Но отпустит ли его память? Конечно, Бахытбек и сам знает, что из памяти никогда не сотрется эта война, потому что это его судьба, предопределенная самим Создателем, его испытания, предназначенные ему и записанные в Книге судеб, его опыт, который имеет свою горькую ценность. Понимая это, он заполняет свою жизнь добрыми делами, призывая на помощь друзей и героических Аруахов. Наверное, эти подвиги гражданской жизни принесут когда-нибудь успокоение его снам. Во всяком случае, я верю в это...

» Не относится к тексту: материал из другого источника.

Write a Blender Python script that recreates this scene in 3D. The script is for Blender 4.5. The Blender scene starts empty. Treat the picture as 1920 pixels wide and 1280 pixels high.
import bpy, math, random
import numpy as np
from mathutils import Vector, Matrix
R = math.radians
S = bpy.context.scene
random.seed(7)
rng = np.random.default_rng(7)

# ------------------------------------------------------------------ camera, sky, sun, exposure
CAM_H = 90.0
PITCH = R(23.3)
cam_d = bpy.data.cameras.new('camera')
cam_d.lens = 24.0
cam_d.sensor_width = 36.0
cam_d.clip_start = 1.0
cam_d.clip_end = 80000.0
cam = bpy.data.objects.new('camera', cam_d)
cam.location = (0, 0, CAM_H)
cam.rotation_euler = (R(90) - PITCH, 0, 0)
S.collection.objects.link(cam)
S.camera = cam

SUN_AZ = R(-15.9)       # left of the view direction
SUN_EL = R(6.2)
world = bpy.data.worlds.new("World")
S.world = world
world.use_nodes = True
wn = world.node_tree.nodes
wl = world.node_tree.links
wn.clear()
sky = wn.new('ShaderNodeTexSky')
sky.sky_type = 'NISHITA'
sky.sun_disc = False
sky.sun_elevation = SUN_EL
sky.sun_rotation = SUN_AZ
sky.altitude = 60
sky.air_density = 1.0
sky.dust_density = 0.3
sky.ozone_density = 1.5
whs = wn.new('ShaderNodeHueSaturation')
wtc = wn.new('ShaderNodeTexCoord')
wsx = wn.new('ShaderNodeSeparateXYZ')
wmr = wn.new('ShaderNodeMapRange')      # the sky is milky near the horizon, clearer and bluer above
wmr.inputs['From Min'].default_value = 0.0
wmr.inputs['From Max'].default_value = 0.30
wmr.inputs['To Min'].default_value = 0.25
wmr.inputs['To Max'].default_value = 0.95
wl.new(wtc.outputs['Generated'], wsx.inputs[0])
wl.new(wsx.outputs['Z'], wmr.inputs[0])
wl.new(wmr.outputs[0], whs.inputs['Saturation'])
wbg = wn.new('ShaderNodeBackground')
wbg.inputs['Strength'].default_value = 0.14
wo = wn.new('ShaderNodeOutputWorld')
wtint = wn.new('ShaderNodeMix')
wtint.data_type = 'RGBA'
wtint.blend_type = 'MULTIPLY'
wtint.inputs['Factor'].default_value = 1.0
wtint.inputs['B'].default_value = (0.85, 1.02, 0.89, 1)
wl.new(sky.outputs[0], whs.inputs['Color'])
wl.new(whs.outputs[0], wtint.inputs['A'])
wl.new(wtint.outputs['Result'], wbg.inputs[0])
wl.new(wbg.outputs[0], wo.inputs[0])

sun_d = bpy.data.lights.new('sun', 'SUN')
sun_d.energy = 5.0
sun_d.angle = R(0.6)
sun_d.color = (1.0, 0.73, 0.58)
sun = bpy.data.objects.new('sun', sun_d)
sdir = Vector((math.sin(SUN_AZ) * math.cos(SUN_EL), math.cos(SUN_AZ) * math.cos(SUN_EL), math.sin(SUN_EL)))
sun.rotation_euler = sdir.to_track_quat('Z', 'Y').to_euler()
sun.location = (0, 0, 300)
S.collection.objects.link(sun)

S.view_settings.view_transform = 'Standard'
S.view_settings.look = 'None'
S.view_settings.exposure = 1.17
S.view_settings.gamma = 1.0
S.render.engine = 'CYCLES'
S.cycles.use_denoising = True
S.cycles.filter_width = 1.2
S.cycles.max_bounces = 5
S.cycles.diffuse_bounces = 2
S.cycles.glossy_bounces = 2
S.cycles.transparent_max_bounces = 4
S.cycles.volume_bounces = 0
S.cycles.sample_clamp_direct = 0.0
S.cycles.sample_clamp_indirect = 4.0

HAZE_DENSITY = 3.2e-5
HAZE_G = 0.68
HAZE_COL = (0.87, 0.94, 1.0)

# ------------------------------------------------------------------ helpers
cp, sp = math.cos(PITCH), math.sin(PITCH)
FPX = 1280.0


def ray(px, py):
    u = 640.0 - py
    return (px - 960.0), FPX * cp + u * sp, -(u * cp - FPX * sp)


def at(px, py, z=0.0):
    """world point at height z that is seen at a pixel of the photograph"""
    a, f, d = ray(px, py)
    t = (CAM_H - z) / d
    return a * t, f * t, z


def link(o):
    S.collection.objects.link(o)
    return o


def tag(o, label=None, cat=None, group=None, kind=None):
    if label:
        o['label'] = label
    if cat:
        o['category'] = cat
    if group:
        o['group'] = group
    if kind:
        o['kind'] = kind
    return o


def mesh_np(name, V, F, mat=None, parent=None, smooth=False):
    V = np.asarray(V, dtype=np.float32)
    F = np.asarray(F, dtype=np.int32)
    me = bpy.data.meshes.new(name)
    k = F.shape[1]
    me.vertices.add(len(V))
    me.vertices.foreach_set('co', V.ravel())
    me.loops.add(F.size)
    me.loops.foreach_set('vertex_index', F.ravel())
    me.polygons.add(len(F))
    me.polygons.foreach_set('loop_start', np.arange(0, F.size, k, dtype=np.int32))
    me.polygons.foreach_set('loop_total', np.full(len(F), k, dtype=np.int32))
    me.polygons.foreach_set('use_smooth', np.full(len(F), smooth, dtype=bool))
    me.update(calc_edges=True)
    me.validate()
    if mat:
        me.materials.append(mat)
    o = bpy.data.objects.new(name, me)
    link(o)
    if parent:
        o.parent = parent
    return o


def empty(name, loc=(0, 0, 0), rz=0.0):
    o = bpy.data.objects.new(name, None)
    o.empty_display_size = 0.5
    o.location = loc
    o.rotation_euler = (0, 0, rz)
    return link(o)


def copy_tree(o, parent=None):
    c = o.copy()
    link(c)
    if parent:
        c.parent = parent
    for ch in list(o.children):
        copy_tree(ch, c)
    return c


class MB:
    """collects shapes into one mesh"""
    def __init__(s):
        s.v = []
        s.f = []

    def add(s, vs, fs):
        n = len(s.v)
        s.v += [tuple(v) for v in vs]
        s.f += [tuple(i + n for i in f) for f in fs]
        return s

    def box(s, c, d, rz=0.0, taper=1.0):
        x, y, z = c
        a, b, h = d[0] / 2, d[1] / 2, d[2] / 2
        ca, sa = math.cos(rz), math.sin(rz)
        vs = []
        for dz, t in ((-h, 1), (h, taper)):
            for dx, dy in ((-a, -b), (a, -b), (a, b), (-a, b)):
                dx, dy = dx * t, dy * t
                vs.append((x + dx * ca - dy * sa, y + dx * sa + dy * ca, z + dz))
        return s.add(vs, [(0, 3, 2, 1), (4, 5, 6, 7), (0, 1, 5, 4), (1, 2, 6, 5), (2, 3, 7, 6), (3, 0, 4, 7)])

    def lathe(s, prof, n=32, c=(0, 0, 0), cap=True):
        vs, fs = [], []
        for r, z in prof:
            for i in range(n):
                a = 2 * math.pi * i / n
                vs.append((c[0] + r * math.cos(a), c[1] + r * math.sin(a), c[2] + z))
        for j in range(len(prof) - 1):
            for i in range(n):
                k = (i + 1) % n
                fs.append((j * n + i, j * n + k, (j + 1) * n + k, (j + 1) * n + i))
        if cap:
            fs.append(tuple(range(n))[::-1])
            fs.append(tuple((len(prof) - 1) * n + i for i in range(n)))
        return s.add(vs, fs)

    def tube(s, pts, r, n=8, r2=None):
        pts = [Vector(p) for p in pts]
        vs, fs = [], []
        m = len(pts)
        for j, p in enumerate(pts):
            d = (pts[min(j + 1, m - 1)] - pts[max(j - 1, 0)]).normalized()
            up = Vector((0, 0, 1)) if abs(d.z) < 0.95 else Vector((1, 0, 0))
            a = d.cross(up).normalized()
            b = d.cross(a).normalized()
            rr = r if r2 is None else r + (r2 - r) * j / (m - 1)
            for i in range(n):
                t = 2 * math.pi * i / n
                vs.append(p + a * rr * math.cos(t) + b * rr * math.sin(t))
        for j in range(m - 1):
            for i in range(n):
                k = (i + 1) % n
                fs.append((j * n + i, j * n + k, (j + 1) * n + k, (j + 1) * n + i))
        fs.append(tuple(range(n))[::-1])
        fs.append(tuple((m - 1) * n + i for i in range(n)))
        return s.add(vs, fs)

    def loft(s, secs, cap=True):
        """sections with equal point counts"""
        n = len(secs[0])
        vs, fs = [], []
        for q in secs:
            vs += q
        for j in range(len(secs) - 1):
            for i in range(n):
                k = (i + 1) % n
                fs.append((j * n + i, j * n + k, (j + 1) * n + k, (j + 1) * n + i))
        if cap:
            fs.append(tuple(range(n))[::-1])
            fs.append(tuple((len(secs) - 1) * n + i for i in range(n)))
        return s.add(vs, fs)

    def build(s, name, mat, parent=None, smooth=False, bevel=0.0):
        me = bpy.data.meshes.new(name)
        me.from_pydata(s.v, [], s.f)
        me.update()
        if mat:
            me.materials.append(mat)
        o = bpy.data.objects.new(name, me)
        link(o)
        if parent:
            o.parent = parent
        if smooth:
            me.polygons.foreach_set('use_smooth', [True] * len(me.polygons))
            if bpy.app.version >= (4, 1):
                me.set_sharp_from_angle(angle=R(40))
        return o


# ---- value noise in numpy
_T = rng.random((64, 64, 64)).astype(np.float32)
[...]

В деяниях своих, посвященных памяти отцов, прошедших по долгим дорогам Великой Отечественной войны, Бахытбек, понимая, что одному ему не поднять этот тяжелый и ответственный моральный груз, ищет бескорыстных единомышленников не только среди «афганцев», но и среди гражданских лиц, не нюхавших пороха. И однажды он с горечью и обидой проговорился о том, что даже в этой работе служения Памяти встречались ему корыстные люди. Они говорили красивые слова о героях, клялись в верности их памяти, а сами продавали их славу, предавали их имена, мародерствовали, срывая саваны с усопших, грабили их могилы, как ночные тати, и при этом хотели, чтобы их считали порядочными людьми. А потом он вздохнул и сказал: «Хорошо, что их мало». Затем он вполголоса, как бы для себя, рассказал о том, что видел в Афганистане, как на улице лежали в пыли кучи денег, а в стороне валялись в пыли и грязи, посверкивая золотыми часами и драгоценными украшениями, трупы мужчины и женщины, но никто из наших солдат не польстился на это богатство. «На тот свет никто ничего с собой не унесет. Но даже украденный саван может безмерно утяжелить грехи человека перед Небом и человечеством», - грустно закончил он. Я уже знал из его книги об этом случае, но тут же подумал о судьбе ветеранов в мирной жизни, которая оказалась не слишком милостивой к многим из них. Безразличие к воинам-ветеранам внесло смятение в их душу и дисгармонию в их существование. Каждый, в меру своих сил и способностей, старался привести к согласованности свой внутренний мир с окружающей действительностью, но не всем это удавалось. И ветеранов продолжают терзать и мучить ночами беспокойные сны, полные пороховой гари, грохота разрывов и свиста пуль. Война так просто никого не отпускает. Иначе пятеро «афганцев» в мирном городе не попадали бы на землю, услышав треск оборванного трамвайного провода. Внезапно боль сдавила сердце. А еще больше она стиснула душу. Меня охватила обида за этих ребят, жизнь которых оказалась пестрой, как камуфляж. Они забыли об одноцветном существовании, от которого не рябит в глазах, и не становятся прерывистыми удары сердца. И вдруг к самому горлу подступило удушье, а глаза наполнились слезами. И руки сами соскользнули с клавиатуры компьютера. И я понял, что дальше не смогу писать об этом.